The Sheldon Museum and Cultural Center has acquired a $29,000 scrimshaw etching and a $6,000 portrait of Native elder Charlie Jimmie Sr. under grants from Alaska’s Rasmuson Foundation.

The pieces by residents Heidi Robichaud and Donna Catotti, respectively, are the most recent additions to a 24-piece collection by local artists. The collection has been acquired since 2003 with $83,901 in Rasmuson program funding.

Pieces range from paintings by Miriam Cameron and John Svenson to a Lani Hotch weaving and a Jim Heaton carved, model canoe.

“We owe a lot to Rasmuson for their generosity. The grant program has greatly improved our collection quality and what we have to show people,” said museum director Helen Alten.

Although some people think mainly of history when they consider the museum, the facility also serves as a cultural center, making the collection of locally made art appropriate, Alten said.

The $35,000 from Rasmuson in 2014 is the largest grant the local museum has received from the foundation’s Art Initiative. The scrimshaw piece also represents the most ever paid for a Haines artwork under the program.

Robichaud’s multi-colored piece, “Eye of the Creator,” is a depiction of prehistoric animals, a wolf, a raven and an Inuit scrimshander at work, carved on a 41-inch mammoth tusk and mounted on a driftwood base. It’s on display in the museum’s lower level.

“It’s her masterpiece. It took two years to make. It’s definitely the best piece she’s created,” Alten said. “This adds a significant piece by a local artist.”

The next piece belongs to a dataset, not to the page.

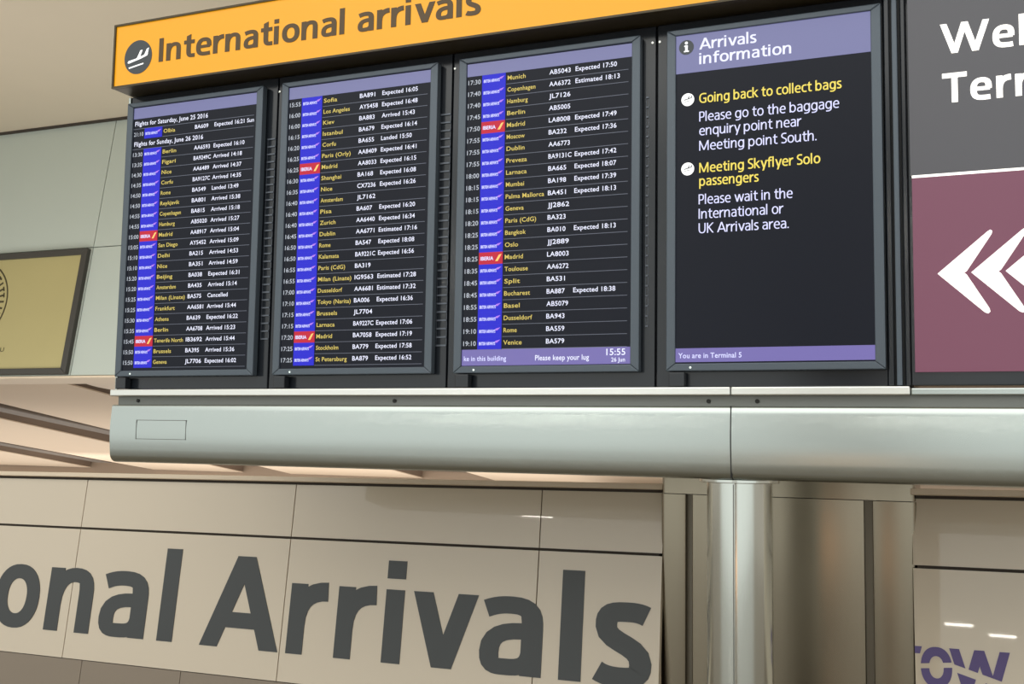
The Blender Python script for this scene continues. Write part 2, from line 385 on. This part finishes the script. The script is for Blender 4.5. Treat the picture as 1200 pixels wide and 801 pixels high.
# framed gold poster
FP = thing('framed_poster', 'olive gold poster in a dark grey frame on the pale wall', 'poster', (-7.3311, 6.0, 2.2661), axes=((1, 0, 0), (0, .165, .9863)))
px0, px1, pz0, pz1 = -2.62, 1.06, .012, 1.53
ox = [(px0, pz0), (px1, pz0), (px1, pz1), (px0, pz1)]
ix = [(px0 + .08, pz0 + .07), (px1 - .085, pz0 + .07), (px1 - .085, pz1 - .075), (px0 + .08, pz1 - .075)]
MB().ring(ox, ix, -.06, .0).build('frame', M['poster_frame'], FP, .006)
MB().box(px0 + .07, px1 - .075, -.035, -.002, pz0 + .06, pz1 - .065).build('poster_panel', M['gold'], FP)
crest = MB()
circ = lambda r, n=48: [(-.60 + r * math.cos(2 * math.pi * i / n), .92 + r * math.sin(2 * math.pi * i / n)) for i in range(n)]
crest.ring(circ(.515), circ(.495), -.038, -.036); crest.ring(circ(.33), circ(.318), -.038, -.036)
for i in range(34):
    a = 2 * math.pi * i / 34; ca, sa = math.cos(a), math.sin(a)
    f_ = lambda r, s: (-.60 + r * ca - s * sa, .92 + r * sa + s * ca)
    crest.prism([f_(.37, -.012), f_(.46, -.012), f_(.46, .012), f_(.37, .012)], -.038, -.036)
    if i % 3: crest.prism([f_(.44, -.03), f_(.46, -.03), f_(.46, .03), f_(.44, .03)], -.038, -.036)
crest.build('round_seal', M['ink'], FP)
small_text('AU', -.12, .295, .075, -.037, M['ink'], FP, 'caption', width=.14)

# ------------------------------------------------------------------ stand: steel beam on a round column
BEAM = thing('steel_beam', 'long brushed stainless beam carrying the row of display screens', 'beam', (0, 0, 0))
def beam_prof(top, bot):
    pr = [(-.050, top), (-.054, top - .004)]
    for i in range(9):
        a = i / 8; pr.append((-.055 - .007 * math.sin(math.pi * a), top - .006 - a * (top - bot - .034)))
    pr += [(-.052, bot + .020), (-.045, bot + .010), (-.034, bot + .003), (-.02, bot), (.24, bot), (.24, top)]
    return pr
for x0, x1 in ((.048, 2.526), (2.530, 4.75)):
    MB().sweep_x(beam_prof(1.734, 1.506), x0, x1).build('fascia_panel', M['steel'], BEAM, 0, True)
MB().box(.052, 4.75, -.026, .2, 1.728, 1.772).build('recess_channel', M['steel_dark'], BEAM)
for x0, x1, zt in ((.038, 2.527, 1.795), (2.529, 3.055, 1.795)):
    MB().box(x0, x1, -.062, .2, 1.768, zt).build('ledge_strip', M['steel_lip'], BEAM, .004)
MB().box(3.057, 4.75, -.05, .2, 1.768, 1.790).build('ledge_strip', M['steel'], BEAM, .004)
MB().box(2.526, 2.530, -.056, .2, 1.51, 1.735).build('panel_joint', M['screw'], BEAM)
for x in (.153, 1.318, 2.452, 2.605):
    MB().disc(x, 1.751, .007, -.030, -.02, 16).build('screw', M['screw'], BEAM)
ap = MB()
for x0, x1, z0, z1 in ((.18, .425, 1.6725, 1.6745), (.18, .425, 1.5985, 1.6005), (.18, .1825, 1.5985, 1.6745), (.423, .425, 1.5985, 1.6745)):
    ap.box(x0, x1, -.0626, -.05, z0, z1)
ap.build('access_hatch', M['steel_dark'], BEAM)

COLM = thing('steel_column', 'round brushed stainless column standing under the long beam', 'column', (2.525, .10, 0))
MB().cyl(0, 0, .104, 0.012, 1.496, 96).build('shaft', M['steel_col'], COLM, 0, True)
MB().cyl(0, 0, .128, 1.494, 1.506, 96).build('collar', M['steel_col'], COLM, .002)
MB().cyl(0, 0, .135, 0, .012, 96).build('base_plate', M['steel_col'], COLM, .003)
MB().box(-.0015, .0015, -.1048, -.1, .02, 1.49).build('seam', M['steel_dark'], COLM)

PIER = thing('steel_pier', 'wide bronze-toned brushed steel pier behind the round column', 'pier', (2.5245, 1.0, 0))
def rounded(x0, x1, rl, rr, d):
    pts = []
    for i in range(7): a = math.pi / 2 * i / 6; pts.append((x1 - rr + rr * math.sin(a), rr - rr * math.cos(a)))
    pts += [(x1, d), (x0, d)]
    for i in range(7): a = math.pi / 2 * i / 6; pts.append((x0 + rl - rl * math.cos(a), rl - rl * math.sin(a)))
    return pts
def plan(mb, pts, z0, z1):
    n = len(pts)
    return mb.add([(x, y, z) for z in (z0, z1) for x, y in pts], [[i, (i + 1) % n, (i + 1) % n + n, i + n] for i in range(n)] + [list(range(n - 1, -1, -1)), list(range(n, 2 * n))])
for x0, x1, rl, rr in ((-.500, -.394, .02, .006), (-.368, .310, .006, .006), (.340, .500, .006, .02)):
    plan(MB(), rounded(x0, x1, rl, rr, .5), 0, 1.405).build('cladding_panel', M['steel_pier'], PIER, 0, True)
plan(MB(), rounded(-.498, .498, .02, .02, .49), 1.408, 2.6).build('upper_casing', M['steel_pier'], PIER, 0, True)
MB().box(-.40, .35, .03, .48, 0, 1.405).build('dark_joint', M['joint_steel'], PIER)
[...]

In an interview, Robichaud said the piece is also one of the largest she’s carved. “I feel like it’s a masterpiece. I’m so glad it gets to stay here. The big pieces I do go into private collections and I never see them again. They just go away.”

The piece, she said, is intended to express the connection between all living things, including man and the natural world. “Most of the work I do is to express the connection between man and nature.”

Robichaud is one of about 10 commercial scrimshanders in Alaska, making art on fossil ivory in a tradition that originated with historic whaling. An etched mammoth tusk Robichaud created was named “Best in Show” at the National Scrimshaw Competition in Mystic, Conn. in 2004. That piece was priced at $75,000.

Robichaud said she dropped her asking price for “Eye of the Creator” because she was honored to be asked for the piece. “It means a lot to me to have a piece on display locally. I’m mostly known as a mental health person.”

Robichaud moved here nine years ago and works as a social worker at Lynn Canal Counseling. She also has a private mental health counseling service.

A former Gustavus resident, she was inspired to pursue scrimshaw after seeing a piece of the art in a Kodiak bar. She apprenticed under a master scrimshander in Seward and has carved thousands of pieces.

“Eye of the Creator” is one of about eight large pieces she has created and may be among the last. Due to the physical difficulty of working large pieces, she’s unlikely to make many more on mammoth tusks, Robichaud told the museum.

Besides accounting for the curvature of a tusk, Robichaud said she incorporates natural features that come with a piece of fossil ivory. “I work with patterns, grains and colors offered by the ivory. For example, a crack or dark streak might become part of a horizon or mountain and a light spot might be incorporated into a highlight or snow patch.”

Robichaud also has donated to the local museum a second scrimshaw work, made on a walrus ivory ice axe.

Artist Cattoti’s portrait of Native elder Jimmie, “Tlingit Elder Speaks,” was based on a performance he gave in 2012 to German visitors, and shows Jimmie in regalia including a crest hat, nose ring and rattle. The 24-by-32-inch oil painting has a mountain and ocean backdrop.

Museum director Alten said the most the museum has previously received for art in a year was $9,300, which paid for three pieces of art in 2003.